Hélas, quand je suis venu à Paris, Nadia était en plein néoclassicisme, ce qui m’a
néanmoins intéressé, car je considérais ses cours comme un moyen d’acquérir le
bagage indispensable avant d’aborder l’avant-garde. » Proche de Pierre
Boulez, qui fit sa connaissance à New York dans les années 1970 quand il était
directeur musical du New York Philharmonic Orchestra, Carter était plus
apprécié en Europe que dans son propre pays, dominé par les minimalistes, de La
Monte Young et Steve Reich à Philip Glass et John Adams. « J’ai appris de Nadia Boulanger à
porter toute mon attention sur la musique, quand je l’écoute et quand je l’écris.

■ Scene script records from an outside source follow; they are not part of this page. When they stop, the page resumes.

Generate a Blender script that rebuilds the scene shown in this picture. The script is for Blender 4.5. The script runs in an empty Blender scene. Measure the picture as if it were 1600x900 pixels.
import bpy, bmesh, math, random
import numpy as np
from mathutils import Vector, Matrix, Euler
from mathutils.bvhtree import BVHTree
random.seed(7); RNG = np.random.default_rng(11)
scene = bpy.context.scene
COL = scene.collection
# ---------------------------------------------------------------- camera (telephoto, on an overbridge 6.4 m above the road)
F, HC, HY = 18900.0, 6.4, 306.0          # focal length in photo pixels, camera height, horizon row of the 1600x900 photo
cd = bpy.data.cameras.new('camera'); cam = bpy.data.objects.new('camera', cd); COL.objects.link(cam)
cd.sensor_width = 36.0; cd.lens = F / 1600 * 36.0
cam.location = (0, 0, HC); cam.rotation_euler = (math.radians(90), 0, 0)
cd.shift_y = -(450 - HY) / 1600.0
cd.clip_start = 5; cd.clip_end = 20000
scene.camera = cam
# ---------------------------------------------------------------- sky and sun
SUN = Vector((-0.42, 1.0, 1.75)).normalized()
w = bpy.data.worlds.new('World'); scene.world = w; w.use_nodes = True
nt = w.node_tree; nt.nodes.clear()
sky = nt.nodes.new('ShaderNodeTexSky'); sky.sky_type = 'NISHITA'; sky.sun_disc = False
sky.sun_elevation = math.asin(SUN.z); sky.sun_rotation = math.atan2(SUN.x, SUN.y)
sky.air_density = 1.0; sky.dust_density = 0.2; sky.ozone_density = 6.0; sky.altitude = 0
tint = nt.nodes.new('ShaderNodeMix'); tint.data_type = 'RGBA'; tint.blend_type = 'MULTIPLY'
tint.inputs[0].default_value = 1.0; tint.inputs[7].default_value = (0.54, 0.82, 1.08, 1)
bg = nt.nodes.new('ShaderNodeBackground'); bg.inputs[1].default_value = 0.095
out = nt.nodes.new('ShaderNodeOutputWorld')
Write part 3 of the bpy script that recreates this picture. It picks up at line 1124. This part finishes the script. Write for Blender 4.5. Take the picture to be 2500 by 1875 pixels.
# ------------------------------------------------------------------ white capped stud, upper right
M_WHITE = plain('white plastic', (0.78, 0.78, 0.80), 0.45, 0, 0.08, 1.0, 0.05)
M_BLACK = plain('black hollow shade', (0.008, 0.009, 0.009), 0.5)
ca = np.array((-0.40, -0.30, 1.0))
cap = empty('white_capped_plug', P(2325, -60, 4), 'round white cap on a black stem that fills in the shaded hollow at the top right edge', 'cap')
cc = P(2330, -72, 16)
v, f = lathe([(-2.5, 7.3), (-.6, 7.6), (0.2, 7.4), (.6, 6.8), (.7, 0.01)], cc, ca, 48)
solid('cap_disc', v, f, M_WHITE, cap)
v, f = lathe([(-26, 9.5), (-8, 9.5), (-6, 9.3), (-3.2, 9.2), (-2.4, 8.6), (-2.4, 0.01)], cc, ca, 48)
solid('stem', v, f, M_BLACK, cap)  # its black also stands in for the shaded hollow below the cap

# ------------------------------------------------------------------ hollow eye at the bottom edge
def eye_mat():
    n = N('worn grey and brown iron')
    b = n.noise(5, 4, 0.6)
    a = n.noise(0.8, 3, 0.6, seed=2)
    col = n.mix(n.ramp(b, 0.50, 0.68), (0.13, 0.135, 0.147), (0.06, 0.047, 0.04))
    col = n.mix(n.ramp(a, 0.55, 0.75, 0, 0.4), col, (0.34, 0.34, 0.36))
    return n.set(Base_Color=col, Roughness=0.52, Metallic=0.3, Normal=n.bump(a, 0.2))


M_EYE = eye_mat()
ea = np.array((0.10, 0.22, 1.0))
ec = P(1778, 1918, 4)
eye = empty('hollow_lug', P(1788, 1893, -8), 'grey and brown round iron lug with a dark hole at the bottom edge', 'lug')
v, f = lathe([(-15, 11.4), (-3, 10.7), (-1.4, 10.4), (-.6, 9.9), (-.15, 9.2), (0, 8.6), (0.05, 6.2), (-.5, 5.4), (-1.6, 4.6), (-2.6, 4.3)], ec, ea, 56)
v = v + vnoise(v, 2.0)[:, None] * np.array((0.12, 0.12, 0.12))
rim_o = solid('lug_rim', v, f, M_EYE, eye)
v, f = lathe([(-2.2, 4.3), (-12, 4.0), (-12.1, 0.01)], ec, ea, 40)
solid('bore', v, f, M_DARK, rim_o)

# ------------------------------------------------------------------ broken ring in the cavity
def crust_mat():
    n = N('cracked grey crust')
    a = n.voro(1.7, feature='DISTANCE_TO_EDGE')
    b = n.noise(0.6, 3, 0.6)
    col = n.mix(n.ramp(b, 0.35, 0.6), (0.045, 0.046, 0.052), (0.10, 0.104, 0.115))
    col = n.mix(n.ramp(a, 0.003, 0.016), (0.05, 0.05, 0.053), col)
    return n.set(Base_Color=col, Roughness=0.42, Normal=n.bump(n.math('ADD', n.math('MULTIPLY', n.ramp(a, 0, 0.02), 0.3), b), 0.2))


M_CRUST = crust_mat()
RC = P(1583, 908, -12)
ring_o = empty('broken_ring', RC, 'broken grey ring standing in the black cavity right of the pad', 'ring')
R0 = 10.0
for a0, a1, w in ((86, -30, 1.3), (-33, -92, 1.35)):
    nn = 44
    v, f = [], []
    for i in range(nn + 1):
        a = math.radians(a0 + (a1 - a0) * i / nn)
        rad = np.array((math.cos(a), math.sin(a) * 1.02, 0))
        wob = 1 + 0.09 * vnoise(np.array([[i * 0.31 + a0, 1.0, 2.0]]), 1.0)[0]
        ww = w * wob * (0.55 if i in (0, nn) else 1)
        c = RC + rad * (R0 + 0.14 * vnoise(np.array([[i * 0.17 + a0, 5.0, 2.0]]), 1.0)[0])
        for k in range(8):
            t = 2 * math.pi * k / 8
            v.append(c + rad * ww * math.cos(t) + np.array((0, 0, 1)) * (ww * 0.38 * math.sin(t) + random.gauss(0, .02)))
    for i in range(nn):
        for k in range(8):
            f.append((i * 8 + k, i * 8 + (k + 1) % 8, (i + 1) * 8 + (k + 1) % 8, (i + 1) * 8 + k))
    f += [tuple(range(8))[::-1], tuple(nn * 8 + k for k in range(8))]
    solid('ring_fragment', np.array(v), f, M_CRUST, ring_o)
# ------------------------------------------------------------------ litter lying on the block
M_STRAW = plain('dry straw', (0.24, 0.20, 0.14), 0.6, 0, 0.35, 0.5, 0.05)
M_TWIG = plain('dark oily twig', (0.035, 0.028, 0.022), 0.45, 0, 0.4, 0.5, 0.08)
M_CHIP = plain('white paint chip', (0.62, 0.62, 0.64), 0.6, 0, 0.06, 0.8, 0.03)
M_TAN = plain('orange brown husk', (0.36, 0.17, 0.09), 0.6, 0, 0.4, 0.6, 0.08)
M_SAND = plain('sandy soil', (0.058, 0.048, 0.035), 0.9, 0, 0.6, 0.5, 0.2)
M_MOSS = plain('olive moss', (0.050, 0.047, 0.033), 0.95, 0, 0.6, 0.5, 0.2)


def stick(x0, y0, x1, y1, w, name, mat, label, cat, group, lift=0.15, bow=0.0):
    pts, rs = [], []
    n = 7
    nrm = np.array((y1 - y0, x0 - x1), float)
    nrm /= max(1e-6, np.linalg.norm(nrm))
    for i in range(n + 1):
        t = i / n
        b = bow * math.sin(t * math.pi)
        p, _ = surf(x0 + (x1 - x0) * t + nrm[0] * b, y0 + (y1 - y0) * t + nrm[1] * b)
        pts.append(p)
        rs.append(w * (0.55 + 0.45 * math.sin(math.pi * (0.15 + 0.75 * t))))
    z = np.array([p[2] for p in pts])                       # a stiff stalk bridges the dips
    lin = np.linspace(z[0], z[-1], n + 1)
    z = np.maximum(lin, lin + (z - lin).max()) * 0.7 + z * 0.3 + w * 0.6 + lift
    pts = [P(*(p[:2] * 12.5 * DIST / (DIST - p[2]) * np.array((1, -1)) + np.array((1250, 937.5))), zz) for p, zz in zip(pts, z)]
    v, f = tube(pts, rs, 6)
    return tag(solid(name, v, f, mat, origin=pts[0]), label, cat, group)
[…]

Or, les répétitifs ne maintiennent pas mon attention en éveil, parce qu’ils ne
disent rien. Et, d’un certain point de vue, ils sont beaucoup moins expressifs
et beaucoup plus intellectuels que moi, tant l’on voit leur façon de faire, et,
après deux minutes, on se rend compte qu’ils ont écrit non pas avec leur cœur
ou leurs émotions mais avec la pensée qui se fonde sur la volonté de tenir le
même discours le plus longuement possible. Les oreilles du grand public ont été
altérées par cette musique que l’on entend partout dans les ascenseurs, sur les
quais de gare, les restaurants, et que l’on a pris l’habitude de l’écouter sans
trop lui prêter attention. »
Pierre Boulez et Elliott Carter. Photo : DR
Parmi
les œuvres phares d’Elliott Carter, A
Mirror on Which to Dwell (Un miroir
où s’attarder, 1975) pour soprano et neuf instruments sur six poèmes
d’Elisabeth Bishop, la Symphonie pour
Trois Orchestres (1976), Esprit
rude/Esprit doux (1985) pour flûte et clarinette pour les 60 ans de Pierre Boulez,
étude radicale sur le souffle et l’articulation, le Concerto pour clarinette
(1996), Three Illusions pour
orchestre (2005), et, surtout, les cinq Quatuors
à cordes (1951-1995), genre que Carter a investi pour élaborer son
style le plus radical et complexe, offrant ainsi un cursus dans la ligne des chefs-d’œuvre
de Beethoven, Bartók et Schönberg. A 90 ans, il aborda enfin l’opéra, avec What Next, petit miracle de verve,
d’humour, d’invention créé à l’Opéra de Berlin en septembre 1999 sous la
direction de Daniel Barenboïm et qui connaîtra sa première scénique française à l'Opéra de Montpellier les 29 novembre et 2 décembre 2012. Et lorsqu’il retrouve l’esprit du passé, tel ce
superbe hommage au bel canto gorgé de vocalises, il le fait sans puiser
dans le fonds existant, contrairement à un trop grand nombre de ses cadets,
mais en inventant un « à la manière de », à l’instar d’Igor
Stravinski. La partition joue sur la superposition de discours individuels et
leur rencontre éperdue, le raffinement de l’orchestration, la vitalité
rythmique, un sens de la couleur éblouissant qui montre combien l’écriture
sérielle peut encore être porteuse d’inouï à condition d’être transcendée par
un compositeur de talent. En 2008, pour ses 100 ans, il écrit What Are
Years pour soprano et ensemble créé au Festival d’Aldeburgh par Pierre
Boulez et, en 2010, A Sunbeam’s
Architecture
pour ténor et ensemble, en 2010-2011 Two Controversies and a Conversation pour piano, percussion
et orchestre de chambre, et, cette année, Instances
pour orchestre de chambre et Dialogues II pour piano et orchestre de chambre, toutes œuvres qui démontrent
que, comme l’Esprit saint, la jeunesse souffle où elle veut…
Elliott Carter s’était
vu attribuer le Prix Pulitzer à deux reprises.
Bruno Serrou
Bonjour M. Serrou, je voudrais juste savoir d'où vous tenez cette citation de Carter sur les minimalistes. Je fais un travail de recherche sur leur réception critique en France, et il me faudrait remonter à la source, pouvez-vous m'aider?